Two of the artist’s most powerful paintings are very still works. One of his first works on canvas is Car Crash (1980). The canvas, which is not stretched and instead hangs freely from a wooden support, narrates a decisive moment in his life. The car accident was to be a life-defining moment, a passport, to expressive colours, marks uncontained and found objects transformed. In economical line, Riding with Death (1988) is a masterpiece — recalling the iconography of Leonardo da Vinci, Albrecht Dürer and Rembrandt van Rijn — of simple, calm brushstrokes on a smoothly painted canvas reflecting an acceptance of the coming death.

These two bookends of the artist’s career illustrate his remarkable development from young street artist with a compulsive artistic expression into one of the greatest artists of the 20th century.

Although the Fondation Louis Vuitton exhibition is pristinely curated, with many of Basquiat’s major works on display and a fine catalogue with several interesting texts from different perspectives, the context (historical, visual and sonic) would have enriched the experience. The complex and intense colour-laden works that brilliantly scream out against the museum’s white walls appear to be exclusively reduced to a formal examination of Basquiat’s work. The photos and other archival material hinted at in the catalogue — such as the exhibition poster advertising the face-off between Basquiat and Andy Warhol in boxing trunks — would have been a wonderful inclusion in the exhibition, adding texture to understanding not only the formal qualities in the artist’s legacy, but also those facets of the artist’s mythical narrative that are concealed.
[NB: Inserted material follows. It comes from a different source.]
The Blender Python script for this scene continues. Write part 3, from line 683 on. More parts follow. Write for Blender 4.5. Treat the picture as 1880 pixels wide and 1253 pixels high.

Basquiat is shown alongside a retrospective of about 100 works by Egon Schiele, a leading figure in early 20th-century Expressionism. The Art Story notes that: “His portraits are searing explorations of sexuality and the psyche” and defied “conventional norms of beauty”. Similar to Basquait, Schiele died young, at the age of 28. Both shows are curated by Buchhart and invite comparisons between the two masters, born 90 years apart. “The works of these two extraordinary artists are characterised by their extreme intensity, energy and productivity,” said Buchhart, adding that both “reflected in their drawing practices their aggressive and expressive distortions of the body”.